§ **Exercise directions**
Every line of the material is to be repeated exactly as it stands.

§ **Data**

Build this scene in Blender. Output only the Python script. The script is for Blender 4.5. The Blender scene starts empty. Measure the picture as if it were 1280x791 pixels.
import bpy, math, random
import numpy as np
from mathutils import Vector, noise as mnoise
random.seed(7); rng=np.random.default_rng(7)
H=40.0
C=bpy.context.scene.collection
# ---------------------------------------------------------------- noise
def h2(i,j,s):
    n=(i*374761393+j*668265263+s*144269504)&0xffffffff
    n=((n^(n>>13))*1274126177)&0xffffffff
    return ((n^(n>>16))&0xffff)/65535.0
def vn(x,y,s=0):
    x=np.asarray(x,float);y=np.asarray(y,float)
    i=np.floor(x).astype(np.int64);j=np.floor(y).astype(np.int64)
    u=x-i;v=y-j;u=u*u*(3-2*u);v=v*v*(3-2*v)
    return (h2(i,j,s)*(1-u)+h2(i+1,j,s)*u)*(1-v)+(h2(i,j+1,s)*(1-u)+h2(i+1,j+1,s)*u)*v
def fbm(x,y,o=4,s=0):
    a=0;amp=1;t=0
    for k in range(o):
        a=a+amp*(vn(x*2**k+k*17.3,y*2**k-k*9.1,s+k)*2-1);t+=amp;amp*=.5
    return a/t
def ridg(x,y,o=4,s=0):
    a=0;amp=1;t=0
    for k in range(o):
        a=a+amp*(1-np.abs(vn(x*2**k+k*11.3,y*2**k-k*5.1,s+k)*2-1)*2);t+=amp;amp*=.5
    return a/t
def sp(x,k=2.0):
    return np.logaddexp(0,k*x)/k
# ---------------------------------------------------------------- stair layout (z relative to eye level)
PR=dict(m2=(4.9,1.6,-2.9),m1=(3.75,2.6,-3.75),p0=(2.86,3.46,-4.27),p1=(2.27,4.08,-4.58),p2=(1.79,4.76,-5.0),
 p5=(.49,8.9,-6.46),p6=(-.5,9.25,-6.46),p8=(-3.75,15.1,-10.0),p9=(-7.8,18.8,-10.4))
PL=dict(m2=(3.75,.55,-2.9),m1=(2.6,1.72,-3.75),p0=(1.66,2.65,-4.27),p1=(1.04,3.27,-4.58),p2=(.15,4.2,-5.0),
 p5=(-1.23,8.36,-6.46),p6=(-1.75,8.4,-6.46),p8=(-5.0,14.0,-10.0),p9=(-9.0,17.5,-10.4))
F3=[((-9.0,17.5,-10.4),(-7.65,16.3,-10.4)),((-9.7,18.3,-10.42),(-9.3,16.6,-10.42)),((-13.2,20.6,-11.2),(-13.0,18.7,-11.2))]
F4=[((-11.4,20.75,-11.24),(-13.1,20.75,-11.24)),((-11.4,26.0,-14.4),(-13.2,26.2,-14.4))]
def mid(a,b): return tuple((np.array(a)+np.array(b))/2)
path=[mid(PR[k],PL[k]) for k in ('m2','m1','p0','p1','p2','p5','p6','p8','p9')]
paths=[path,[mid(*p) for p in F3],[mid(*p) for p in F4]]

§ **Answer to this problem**
Build this scene in Blender. Output only the Python script. The script is for Blender 4.5. The Blender scene starts empty. Measure the picture as if it were 1280x791 pixels.
import bpy, math, random
import numpy as np
from mathutils import Vector, noise as mnoise
random.seed(7); rng=np.random.default_rng(7)
H=40.0
C=bpy.context.scene.collection
# ---------------------------------------------------------------- noise
def h2(i,j,s):
    n=(i*374761393+j*668265263+s*144269504)&0xffffffff
    n=((n^(n>>13))*1274126177)&0xffffffff
    return ((n^(n>>16))&0xffff)/65535.0
def vn(x,y,s=0):
    x=np.asarray(x,float);y=np.asarray(y,float)
    i=np.floor(x).astype(np.int64);j=np.floor(y).astype(np.int64)
    u=x-i;v=y-j;u=u*u*(3-2*u);v=v*v*(3-2*v)
    return (h2(i,j,s)*(1-u)+h2(i+1,j,s)*u)*(1-v)+(h2(i,j+1,s)*(1-u)+h2(i+1,j+1,s)*u)*v
def fbm(x,y,o=4,s=0):
    a=0;amp=1;t=0
    for k in range(o):
        a=a+amp*(vn(x*2**k+k*17.3,y*2**k-k*9.1,s+k)*2-1);t+=amp;amp*=.5
    return a/t
def ridg(x,y,o=4,s=0):
    a=0;amp=1;t=0
    for k in range(o):
        a=a+amp*(1-np.abs(vn(x*2**k+k*11.3,y*2**k-k*5.1,s+k)*2-1)*2);t+=amp;amp*=.5
    return a/t
def sp(x,k=2.0):
    return np.logaddexp(0,k*x)/k
# ---------------------------------------------------------------- stair layout (z relative to eye level)
PR=dict(m2=(4.9,1.6,-2.9),m1=(3.75,2.6,-3.75),p0=(2.86,3.46,-4.27),p1=(2.27,4.08,-4.58),p2=(1.79,4.76,-5.0),
 p5=(.49,8.9,-6.46),p6=(-.5,9.25,-6.46),p8=(-3.75,15.1,-10.0),p9=(-7.8,18.8,-10.4))
PL=dict(m2=(3.75,.55,-2.9),m1=(2.6,1.72,-3.75),p0=(1.66,2.65,-4.27),p1=(1.04,3.27,-4.58),p2=(.15,4.2,-5.0),
 p5=(-1.23,8.36,-6.46),p6=(-1.75,8.4,-6.46),p8=(-5.0,14.0,-10.0),p9=(-9.0,17.5,-10.4))
F3=[((-9.0,17.5,-10.4),(-7.65,16.3,-10.4)),((-9.7,18.3,-10.42),(-9.3,16.6,-10.42)),((-13.2,20.6,-11.2),(-13.0,18.7,-11.2))]
F4=[((-11.4,20.75,-11.24),(-13.1,20.75,-11.24)),((-11.4,26.0,-14.4),(-13.2,26.2,-14.4))]
def mid(a,b): return tuple((np.array(a)+np.array(b))/2)
path=[mid(PR[k],PL[k]) for k in ('m2','m1','p0','p1','p2','p5','p6','p8','p9')]
paths=[path,[mid(*p) for p in F3],[mid(*p) for p in F4]]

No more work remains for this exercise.